Would you write out the listing verbatim and skip every picture in it?

--- DATA SECTION ---
:::::
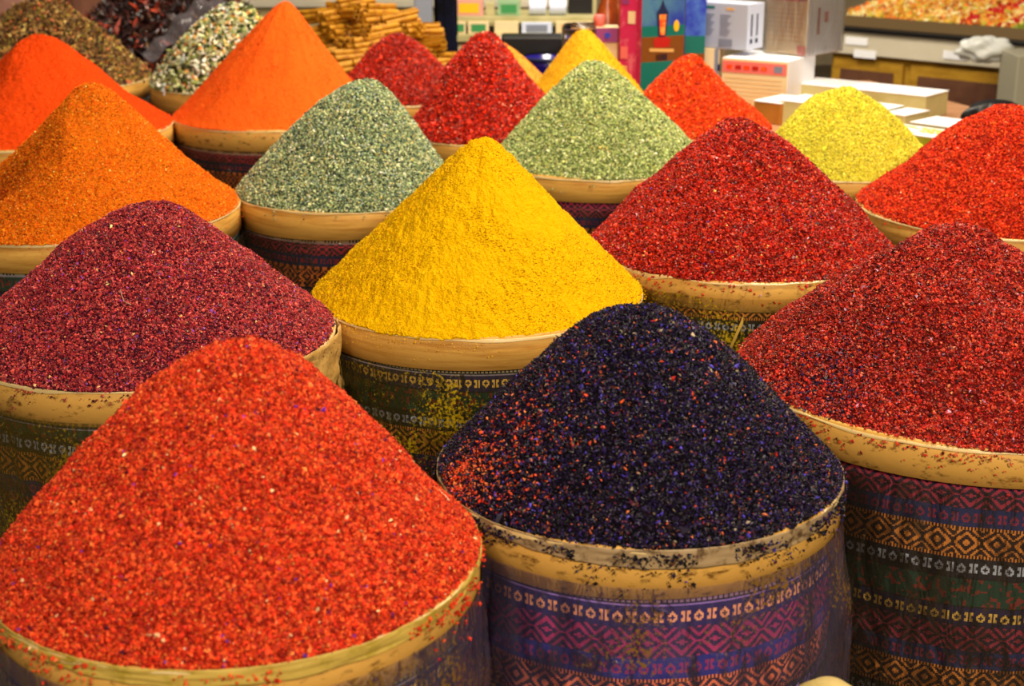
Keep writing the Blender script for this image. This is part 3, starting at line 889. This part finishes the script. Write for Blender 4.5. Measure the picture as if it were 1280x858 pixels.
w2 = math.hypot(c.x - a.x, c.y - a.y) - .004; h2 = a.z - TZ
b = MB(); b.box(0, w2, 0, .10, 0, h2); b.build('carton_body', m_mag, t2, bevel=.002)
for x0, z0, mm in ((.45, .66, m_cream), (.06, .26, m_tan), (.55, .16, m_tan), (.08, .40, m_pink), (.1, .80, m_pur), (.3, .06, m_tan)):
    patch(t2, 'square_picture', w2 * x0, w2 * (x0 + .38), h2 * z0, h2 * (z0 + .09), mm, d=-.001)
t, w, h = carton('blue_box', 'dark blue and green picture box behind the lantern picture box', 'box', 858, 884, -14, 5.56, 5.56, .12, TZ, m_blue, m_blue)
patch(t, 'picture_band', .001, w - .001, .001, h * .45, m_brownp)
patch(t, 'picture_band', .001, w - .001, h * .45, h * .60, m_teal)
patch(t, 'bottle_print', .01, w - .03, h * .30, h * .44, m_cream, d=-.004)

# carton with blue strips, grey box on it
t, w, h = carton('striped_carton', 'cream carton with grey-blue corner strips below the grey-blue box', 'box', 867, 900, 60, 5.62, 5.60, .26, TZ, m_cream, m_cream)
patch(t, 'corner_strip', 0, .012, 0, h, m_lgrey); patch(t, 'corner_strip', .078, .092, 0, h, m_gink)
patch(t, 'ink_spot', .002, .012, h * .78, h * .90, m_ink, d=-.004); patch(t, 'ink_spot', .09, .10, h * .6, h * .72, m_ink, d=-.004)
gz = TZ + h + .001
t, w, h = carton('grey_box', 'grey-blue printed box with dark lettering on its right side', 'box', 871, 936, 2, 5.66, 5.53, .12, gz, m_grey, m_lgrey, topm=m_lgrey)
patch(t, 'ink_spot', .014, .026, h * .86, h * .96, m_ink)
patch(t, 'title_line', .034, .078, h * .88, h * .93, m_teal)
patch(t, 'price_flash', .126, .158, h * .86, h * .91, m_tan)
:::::
--- TASK RESPONSE ---
Keep writing the Blender script for this image. This is part 3, starting at line 889. This part finishes the script. Write for Blender 4.5. Measure the picture as if it were 1280x858 pixels.
w2 = math.hypot(c.x - a.x, c.y - a.y) - .004; h2 = a.z - TZ
b = MB(); b.box(0, w2, 0, .10, 0, h2); b.build('carton_body', m_mag, t2, bevel=.002)
for x0, z0, mm in ((.45, .66, m_cream), (.06, .26, m_tan), (.55, .16, m_tan), (.08, .40, m_pink), (.1, .80, m_pur), (.3, .06, m_tan)):
    patch(t2, 'square_picture', w2 * x0, w2 * (x0 + .38), h2 * z0, h2 * (z0 + .09), mm, d=-.001)
t, w, h = carton('blue_box', 'dark blue and green picture box behind the lantern picture box', 'box', 858, 884, -14, 5.56, 5.56, .12, TZ, m_blue, m_blue)
patch(t, 'picture_band', .001, w - .001, .001, h * .45, m_brownp)
patch(t, 'picture_band', .001, w - .001, h * .45, h * .60, m_teal)
patch(t, 'bottle_print', .01, w - .03, h * .30, h * .44, m_cream, d=-.004)

# carton with blue strips, grey box on it
t, w, h = carton('striped_carton', 'cream carton with grey-blue corner strips below the grey-blue box', 'box', 867, 900, 60, 5.62, 5.60, .26, TZ, m_cream, m_cream)
patch(t, 'corner_strip', 0, .012, 0, h, m_lgrey); patch(t, 'corner_strip', .078, .092, 0, h, m_gink)
patch(t, 'ink_spot', .002, .012, h * .78, h * .90, m_ink, d=-.004); patch(t, 'ink_spot', .09, .10, h * .6, h * .72, m_ink, d=-.004)
gz = TZ + h + .001
t, w, h = carton('grey_box', 'grey-blue printed box with dark lettering on its right side', 'box', 871, 936, 2, 5.66, 5.53, .12, gz, m_grey, m_lgrey, topm=m_lgrey)
patch(t, 'ink_spot', .014, .026, h * .86, h * .96, m_ink)
patch(t, 'title_line', .034, .078, h * .88, h * .93, m_teal)
patch(t, 'price_flash', .126, .158, h * .86, h * .91, m_tan)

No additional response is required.